Essay


Drie Chapek: Transformation Embodied
By Lauren Gallow

Drie Chapek's paintings are psychic moments, embodied. These singular artworks depict the abstractness of that universal inner state of being we all experience, but can rarely assign to one specific moment in time: the state of transformation. Chapek speaks to the ongoing process of evolution that is constantly swirling around us and in us, a process that somehow manages to slip through our fingers, never visible in the moment. It is a process with a clear beginning — birth — and a clear ending — death. Although, as Chapek suggests, perhaps these delineators of the human experience are not so clear cut. Chapek's paintings give physical form to the deepest paradox of life: that we are alive and dying at the same time.

Each of Chapek's deliciously layered oil paintings captures the visceral weight of the human experience and the constant, grotesque decay of the physical body. Flesh-colored forms drip and rot, expand and contract.
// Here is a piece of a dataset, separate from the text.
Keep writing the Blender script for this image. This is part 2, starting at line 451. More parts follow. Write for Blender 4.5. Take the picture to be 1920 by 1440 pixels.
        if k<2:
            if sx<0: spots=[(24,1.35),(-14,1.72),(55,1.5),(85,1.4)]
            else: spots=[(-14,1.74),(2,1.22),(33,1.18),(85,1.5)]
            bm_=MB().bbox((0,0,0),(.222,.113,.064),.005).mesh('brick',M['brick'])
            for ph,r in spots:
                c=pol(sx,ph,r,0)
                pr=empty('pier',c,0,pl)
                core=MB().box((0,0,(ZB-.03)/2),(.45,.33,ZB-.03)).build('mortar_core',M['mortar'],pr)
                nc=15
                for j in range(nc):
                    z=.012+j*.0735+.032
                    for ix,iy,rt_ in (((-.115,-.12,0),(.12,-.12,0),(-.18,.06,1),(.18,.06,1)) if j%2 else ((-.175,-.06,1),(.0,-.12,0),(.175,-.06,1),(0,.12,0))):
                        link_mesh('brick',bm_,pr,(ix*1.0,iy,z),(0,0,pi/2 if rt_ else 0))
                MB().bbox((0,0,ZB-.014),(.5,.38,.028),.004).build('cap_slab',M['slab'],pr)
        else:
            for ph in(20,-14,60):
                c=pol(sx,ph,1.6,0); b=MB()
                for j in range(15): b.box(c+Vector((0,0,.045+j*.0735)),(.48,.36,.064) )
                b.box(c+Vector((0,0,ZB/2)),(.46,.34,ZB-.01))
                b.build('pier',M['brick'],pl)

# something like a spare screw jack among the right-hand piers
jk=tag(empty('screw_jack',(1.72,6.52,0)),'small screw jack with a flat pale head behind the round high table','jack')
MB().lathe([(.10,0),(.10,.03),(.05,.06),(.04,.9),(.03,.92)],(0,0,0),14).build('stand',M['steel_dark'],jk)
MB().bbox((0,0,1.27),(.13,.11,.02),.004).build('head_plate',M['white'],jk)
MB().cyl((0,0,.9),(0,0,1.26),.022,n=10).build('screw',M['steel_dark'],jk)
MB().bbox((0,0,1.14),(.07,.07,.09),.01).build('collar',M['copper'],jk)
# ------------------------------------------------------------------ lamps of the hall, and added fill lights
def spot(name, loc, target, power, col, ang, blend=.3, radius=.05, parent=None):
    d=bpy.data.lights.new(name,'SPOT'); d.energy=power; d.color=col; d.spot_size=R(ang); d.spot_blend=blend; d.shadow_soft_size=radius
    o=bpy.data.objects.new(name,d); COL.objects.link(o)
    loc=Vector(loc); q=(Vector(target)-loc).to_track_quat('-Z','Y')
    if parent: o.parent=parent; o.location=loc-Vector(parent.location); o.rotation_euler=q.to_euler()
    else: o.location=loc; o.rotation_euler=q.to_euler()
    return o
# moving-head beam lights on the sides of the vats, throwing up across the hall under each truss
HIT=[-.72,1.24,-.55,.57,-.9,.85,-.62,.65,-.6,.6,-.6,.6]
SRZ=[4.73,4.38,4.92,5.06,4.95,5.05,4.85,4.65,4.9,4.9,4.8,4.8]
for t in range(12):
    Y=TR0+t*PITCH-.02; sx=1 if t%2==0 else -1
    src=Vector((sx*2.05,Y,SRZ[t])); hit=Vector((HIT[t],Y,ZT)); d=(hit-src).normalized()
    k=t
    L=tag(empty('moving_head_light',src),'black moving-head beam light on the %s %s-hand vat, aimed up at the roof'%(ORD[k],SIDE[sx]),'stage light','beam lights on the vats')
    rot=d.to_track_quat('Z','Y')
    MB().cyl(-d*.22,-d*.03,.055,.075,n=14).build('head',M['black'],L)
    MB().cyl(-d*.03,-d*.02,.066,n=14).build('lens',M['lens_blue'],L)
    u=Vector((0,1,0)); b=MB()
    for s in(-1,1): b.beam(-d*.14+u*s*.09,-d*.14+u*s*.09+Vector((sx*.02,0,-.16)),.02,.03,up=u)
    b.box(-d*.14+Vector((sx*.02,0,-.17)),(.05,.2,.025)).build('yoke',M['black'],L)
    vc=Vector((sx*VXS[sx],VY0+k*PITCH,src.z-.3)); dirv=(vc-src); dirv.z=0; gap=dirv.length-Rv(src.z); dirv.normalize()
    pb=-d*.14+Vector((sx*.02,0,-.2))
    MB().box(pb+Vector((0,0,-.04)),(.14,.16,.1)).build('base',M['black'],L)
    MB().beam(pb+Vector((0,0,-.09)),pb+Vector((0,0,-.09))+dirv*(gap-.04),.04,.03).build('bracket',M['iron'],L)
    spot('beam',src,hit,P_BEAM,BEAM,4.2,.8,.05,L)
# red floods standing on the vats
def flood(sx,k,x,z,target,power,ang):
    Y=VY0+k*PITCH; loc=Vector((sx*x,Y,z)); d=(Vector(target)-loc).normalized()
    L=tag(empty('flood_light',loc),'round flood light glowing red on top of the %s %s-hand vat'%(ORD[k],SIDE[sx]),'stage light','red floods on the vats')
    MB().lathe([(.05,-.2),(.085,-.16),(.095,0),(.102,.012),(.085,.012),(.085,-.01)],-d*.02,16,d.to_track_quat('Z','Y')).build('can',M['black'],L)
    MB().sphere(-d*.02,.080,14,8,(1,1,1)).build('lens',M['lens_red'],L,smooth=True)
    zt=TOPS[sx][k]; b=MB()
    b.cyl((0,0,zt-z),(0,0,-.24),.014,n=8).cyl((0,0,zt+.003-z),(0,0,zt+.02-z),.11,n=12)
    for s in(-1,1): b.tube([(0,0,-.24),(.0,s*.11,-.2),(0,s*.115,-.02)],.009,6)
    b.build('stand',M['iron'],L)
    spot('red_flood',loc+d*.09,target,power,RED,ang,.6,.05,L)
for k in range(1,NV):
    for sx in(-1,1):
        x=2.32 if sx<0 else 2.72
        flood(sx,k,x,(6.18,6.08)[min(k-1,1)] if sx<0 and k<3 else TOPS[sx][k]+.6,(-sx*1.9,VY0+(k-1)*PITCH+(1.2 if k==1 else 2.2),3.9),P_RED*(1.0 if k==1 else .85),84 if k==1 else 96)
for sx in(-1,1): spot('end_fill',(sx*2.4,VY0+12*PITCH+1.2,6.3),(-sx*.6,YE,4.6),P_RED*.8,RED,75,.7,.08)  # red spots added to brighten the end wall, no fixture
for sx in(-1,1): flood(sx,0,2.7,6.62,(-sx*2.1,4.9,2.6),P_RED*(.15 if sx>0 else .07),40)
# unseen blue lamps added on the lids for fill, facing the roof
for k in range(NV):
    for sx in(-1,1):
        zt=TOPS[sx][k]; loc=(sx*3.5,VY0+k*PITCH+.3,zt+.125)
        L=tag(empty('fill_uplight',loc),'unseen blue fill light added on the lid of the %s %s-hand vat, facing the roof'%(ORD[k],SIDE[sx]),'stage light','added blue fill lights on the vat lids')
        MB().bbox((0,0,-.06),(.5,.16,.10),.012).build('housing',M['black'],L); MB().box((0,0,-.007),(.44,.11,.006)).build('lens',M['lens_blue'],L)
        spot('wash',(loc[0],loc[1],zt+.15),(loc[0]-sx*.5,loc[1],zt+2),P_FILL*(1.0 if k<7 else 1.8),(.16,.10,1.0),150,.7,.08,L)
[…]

Bright pink blooms decompose and tumble while sunsets bleed across the sky into a soft yellow ground of steaming mud. And yet, somewhere in Chapek's swirling layers of color and form, life is bursting forth. A new wave crests, a young petal rests lightly on the surface.

When a caterpillar undergoes metamorphosis in its transformation to butterfly, the process is messy. Cut a chrysalis open, and you will find a rotting caterpillar — evolution as decay. Transformation is neither an ending nor a beginning, it is something of both. The beautiful violence of this shapeshifting is what Drie Chapek captures in her complex, multilayered paintings. Paintings that are simultaneously soft and sharp, flat and as deep as the ocean, fully alive and beautifully decomposing.